Sunday, May 31, 2009

'Twister,' Trucks and Dead Scrap Driving

I'm sitting here watching the 1996 movie "Twister," as storm chasers zip around the backroads of the Midwest, dogging tornados and hashing out their romantic and professional differences.

One the one side are the good guys, driving a motley caravan composed of pickup trucks (including a red one that executes some fairly sweet maneuvers, including driving through a house) and a battered station wagon. On the other side are the "corporate kiss-butts," piloting a sleek convoy of big black SUVs.

It's car heaven. Can you imagine this movie shot with a Prius, two Smart cars and a vegetable-oil-fueled minivan that smells like a taco stand? But that's where we're headed. If you thought the teeny-car chase in "Demolition Man" was the greatest thing ever, this auto future's for you.

(By the way, if you've never seen "Demolition Man," get it. It's prophetic, only I suspect that in many ways, its future is now.)

Very likely, by the time you read this, General Motors -- founded by entrepreneur William C. Durant, who transitioned from horse-drawn to horseless vehicles -- will have declared bankruptcy. The fate of the venerable American automaker will then be in the hands of the courts and its chief stockholder, the United States Government.

Oh, joy, the people that just sent stimulus checks to the dead will now be running a major manufacturing company.

One thing's for certain, my poor Pontiac Vibe -- the latest in an unbroken string of GM vehicles I have owned -- is now an orphan. In 80 years or so, it could become a collectors' item. But, unlike the odd Ford Model-T that's still motoring around, I doubt it will survive long enough to to be a treasured remnant of a bygone era (Ford Motors may, though, and no doubt there's a lesson in that).

My car's just dead scrap driving, doomed to represent the beginning of the end of an automobile era -- a phenomenon political satirist P.J O'Rourke captured with mordant wit and flashes of road poetry in this brilliant piece for the Wall Street Journal.

At this moment, much of the U.S. auto industry knows what it felt like to be the village smithy, standing under his spreading chestnut tree on the day the first Flivver rolled into town. Unfortunately for him -- along with farriers, stable boys, saddlemakers, tack suppliers, hay farmers and carriage builders -- nobody was around to prevent the inevitable downsizing, reorganizing, retooling and even professional demise.

How many horses wound up as dog food or glue when the world just didn't need as many of them anymore?

Who weeps for them today? The same "no one" that will be weeping for 20th-century automakers decades from now when we're tooling around in whatever comes next. This is creative destruction, evolution, if you will, as those lucky enough to have the skills and clever enough to have the ideas suited to the new reality rise from the ashes of the past.

I suspect that even the United States Government can do little but prolong the agony. America's mighty manufacturing engines must adapt or die.

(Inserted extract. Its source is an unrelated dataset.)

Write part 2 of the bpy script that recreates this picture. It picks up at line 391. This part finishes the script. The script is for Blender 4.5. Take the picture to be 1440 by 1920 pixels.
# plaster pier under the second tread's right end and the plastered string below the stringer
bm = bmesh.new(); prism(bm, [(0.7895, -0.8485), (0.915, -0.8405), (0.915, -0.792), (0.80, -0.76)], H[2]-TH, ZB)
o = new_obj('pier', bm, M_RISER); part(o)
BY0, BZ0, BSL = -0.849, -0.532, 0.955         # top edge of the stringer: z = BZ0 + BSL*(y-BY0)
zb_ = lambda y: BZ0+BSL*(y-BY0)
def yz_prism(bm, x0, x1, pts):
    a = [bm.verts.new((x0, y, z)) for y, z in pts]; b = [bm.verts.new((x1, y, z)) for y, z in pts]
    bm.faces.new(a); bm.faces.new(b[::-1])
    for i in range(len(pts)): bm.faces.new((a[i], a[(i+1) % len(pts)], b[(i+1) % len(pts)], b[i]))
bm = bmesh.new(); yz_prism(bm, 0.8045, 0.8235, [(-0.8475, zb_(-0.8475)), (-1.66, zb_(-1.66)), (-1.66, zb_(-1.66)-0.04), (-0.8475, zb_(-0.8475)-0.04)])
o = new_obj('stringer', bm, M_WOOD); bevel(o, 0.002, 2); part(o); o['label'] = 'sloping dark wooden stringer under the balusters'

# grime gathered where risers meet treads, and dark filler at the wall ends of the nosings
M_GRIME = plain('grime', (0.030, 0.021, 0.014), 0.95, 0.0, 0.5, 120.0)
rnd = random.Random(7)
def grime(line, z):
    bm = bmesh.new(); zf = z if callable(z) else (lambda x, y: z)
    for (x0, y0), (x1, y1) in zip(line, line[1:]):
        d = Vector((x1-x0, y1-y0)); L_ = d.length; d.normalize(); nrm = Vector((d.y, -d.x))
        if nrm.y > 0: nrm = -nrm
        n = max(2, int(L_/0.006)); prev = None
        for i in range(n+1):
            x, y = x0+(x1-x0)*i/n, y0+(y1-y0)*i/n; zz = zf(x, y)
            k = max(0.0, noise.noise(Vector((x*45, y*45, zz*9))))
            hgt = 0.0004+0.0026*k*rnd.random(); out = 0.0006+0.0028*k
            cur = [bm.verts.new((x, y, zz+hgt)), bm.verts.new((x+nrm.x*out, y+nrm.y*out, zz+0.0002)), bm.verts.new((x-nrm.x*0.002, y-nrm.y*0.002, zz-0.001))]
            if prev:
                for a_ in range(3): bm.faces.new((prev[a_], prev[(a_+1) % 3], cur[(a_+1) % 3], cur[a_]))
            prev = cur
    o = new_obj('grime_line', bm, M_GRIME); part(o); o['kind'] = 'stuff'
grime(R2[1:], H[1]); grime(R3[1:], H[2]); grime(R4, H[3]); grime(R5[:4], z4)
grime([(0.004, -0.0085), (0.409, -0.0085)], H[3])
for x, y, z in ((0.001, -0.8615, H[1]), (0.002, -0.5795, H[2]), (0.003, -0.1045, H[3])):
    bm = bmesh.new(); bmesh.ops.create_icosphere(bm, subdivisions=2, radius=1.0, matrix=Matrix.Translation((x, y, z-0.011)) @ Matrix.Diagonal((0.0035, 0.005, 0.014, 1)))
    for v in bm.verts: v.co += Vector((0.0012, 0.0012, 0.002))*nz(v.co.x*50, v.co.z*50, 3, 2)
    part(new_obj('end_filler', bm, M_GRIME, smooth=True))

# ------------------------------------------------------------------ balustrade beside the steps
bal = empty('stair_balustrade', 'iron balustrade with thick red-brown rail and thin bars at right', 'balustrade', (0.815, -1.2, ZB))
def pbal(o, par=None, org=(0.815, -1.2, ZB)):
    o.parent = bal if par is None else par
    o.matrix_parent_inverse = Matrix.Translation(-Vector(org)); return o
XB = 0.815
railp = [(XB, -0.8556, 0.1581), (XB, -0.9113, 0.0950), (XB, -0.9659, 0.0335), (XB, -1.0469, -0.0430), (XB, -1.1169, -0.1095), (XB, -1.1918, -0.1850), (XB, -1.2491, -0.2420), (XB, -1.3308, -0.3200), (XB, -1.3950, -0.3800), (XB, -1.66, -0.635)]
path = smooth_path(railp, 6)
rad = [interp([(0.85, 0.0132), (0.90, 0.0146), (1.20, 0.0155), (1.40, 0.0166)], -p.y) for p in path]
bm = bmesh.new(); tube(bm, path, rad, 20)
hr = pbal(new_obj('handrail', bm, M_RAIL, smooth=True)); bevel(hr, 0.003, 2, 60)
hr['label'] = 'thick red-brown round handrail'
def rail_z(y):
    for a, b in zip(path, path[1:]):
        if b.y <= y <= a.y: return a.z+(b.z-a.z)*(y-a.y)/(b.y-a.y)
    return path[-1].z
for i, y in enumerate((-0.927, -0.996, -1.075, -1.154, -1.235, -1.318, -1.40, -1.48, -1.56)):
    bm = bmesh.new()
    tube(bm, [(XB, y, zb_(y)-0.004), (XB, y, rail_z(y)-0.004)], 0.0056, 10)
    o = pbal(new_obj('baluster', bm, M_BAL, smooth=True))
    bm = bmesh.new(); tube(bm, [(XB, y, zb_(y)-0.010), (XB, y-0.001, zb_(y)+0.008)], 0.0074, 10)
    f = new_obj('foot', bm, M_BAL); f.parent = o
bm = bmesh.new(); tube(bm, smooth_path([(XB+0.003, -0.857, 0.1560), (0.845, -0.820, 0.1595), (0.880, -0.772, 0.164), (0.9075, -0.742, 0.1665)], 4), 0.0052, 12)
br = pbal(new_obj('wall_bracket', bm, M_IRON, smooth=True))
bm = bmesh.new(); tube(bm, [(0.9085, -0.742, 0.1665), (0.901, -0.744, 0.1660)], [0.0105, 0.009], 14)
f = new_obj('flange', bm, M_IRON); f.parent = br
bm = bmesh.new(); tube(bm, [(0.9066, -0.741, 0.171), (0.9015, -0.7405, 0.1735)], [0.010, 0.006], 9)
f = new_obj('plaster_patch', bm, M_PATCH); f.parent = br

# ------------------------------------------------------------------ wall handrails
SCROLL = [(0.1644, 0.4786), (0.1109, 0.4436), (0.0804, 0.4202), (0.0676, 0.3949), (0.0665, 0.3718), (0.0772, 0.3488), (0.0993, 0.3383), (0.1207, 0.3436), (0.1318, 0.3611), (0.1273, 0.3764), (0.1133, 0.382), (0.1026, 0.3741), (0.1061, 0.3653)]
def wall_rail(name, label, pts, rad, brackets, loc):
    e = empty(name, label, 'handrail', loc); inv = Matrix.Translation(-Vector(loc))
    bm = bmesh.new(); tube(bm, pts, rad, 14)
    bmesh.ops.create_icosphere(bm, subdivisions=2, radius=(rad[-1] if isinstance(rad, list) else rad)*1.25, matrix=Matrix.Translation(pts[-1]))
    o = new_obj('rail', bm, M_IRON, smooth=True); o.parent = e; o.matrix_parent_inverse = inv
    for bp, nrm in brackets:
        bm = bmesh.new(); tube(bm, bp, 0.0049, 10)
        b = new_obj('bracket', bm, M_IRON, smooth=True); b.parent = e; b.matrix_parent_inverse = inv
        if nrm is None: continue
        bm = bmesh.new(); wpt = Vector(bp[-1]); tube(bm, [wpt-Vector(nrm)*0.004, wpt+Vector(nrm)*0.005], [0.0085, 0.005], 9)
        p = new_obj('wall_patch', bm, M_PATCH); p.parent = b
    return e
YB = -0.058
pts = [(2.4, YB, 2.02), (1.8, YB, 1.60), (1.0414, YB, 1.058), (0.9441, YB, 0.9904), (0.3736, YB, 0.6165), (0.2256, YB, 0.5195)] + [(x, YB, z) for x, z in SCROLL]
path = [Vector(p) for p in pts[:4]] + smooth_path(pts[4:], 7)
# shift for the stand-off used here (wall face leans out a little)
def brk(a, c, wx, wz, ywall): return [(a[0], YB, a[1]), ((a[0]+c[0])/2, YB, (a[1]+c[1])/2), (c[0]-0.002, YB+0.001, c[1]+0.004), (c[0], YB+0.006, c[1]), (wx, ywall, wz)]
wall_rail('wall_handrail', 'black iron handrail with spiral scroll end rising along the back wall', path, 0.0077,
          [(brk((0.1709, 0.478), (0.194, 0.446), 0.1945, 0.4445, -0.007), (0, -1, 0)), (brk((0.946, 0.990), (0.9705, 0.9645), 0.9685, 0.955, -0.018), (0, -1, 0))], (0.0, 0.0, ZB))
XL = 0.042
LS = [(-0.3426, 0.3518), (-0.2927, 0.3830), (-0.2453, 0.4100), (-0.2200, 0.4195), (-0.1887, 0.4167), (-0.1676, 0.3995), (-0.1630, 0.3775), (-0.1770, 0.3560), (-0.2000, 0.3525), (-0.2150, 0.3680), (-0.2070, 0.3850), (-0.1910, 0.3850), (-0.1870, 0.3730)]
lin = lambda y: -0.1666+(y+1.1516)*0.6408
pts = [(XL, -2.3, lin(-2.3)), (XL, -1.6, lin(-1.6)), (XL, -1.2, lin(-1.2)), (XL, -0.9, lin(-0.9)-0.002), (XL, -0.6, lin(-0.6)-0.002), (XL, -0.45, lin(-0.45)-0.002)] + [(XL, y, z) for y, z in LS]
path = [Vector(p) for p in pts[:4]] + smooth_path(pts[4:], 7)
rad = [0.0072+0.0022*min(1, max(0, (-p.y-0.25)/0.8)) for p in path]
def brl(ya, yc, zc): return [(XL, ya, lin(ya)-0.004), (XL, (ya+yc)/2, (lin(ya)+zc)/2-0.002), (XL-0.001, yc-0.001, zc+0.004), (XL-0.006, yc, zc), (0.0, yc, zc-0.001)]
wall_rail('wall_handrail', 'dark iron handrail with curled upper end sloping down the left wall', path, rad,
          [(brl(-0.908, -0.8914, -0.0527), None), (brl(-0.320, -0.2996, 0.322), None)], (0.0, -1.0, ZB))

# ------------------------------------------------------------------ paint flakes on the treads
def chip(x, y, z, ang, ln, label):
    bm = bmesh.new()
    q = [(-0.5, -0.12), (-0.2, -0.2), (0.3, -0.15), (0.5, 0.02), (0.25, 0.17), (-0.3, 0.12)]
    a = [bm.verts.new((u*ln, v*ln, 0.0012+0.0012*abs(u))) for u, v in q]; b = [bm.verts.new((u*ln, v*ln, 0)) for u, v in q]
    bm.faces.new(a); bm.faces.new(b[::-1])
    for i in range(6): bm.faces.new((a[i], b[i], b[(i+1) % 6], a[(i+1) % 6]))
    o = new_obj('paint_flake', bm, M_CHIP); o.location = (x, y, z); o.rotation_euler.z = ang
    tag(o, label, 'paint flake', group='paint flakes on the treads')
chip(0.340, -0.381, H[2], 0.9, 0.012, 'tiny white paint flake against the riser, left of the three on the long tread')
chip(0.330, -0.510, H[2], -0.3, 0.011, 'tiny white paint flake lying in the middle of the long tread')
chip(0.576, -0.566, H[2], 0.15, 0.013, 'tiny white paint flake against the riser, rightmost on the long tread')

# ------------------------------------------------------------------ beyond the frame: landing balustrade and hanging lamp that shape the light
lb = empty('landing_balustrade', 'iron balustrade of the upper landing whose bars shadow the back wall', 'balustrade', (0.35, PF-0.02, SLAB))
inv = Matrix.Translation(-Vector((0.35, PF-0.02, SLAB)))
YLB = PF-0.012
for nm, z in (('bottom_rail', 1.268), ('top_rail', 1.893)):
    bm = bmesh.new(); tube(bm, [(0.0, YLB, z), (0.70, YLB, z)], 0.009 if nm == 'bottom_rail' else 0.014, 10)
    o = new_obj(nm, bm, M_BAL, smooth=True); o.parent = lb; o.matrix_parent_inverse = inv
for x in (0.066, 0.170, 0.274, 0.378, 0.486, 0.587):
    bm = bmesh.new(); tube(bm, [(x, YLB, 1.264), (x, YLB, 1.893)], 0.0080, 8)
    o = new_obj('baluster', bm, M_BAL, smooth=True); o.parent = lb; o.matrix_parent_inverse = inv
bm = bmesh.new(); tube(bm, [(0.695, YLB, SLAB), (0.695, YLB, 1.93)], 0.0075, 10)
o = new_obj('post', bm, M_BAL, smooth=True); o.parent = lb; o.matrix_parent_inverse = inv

As the daughter in a family of men that love cars, and as a dedicated fan of the British boys-and-toys car show "Top Gear," the prospect of driving the Los Angeles freeways in an egg crate on wheels is not appealing.

Because, until they perfect the transporter, and Scotty can beam us to work or the grocery store, people will still need to get around.

"Oh, what about public transportation and bicycles for all?" you may ask. They have their place and their dedicated devotees, and always will, but if there are personal motorized wheels available, whatever the form or fashion, plenty of Americans will burn rubber to grab them.

But I have faith that somewhere out there, maybe in a garage in Sausalito, or a body shop in Bangor, or the back of a dealership service bay in Tampa is a William C. Durant or a Henry Ford, just itching to reinvent those wheels.

And if the experts and the know-it-alls and the car czars and the "pointy-headed busybodies" of O'Rourke's piece can just manage to get out of this kid's way, I'll get to drive something that's not only safe and fuel-efficient, but way cool.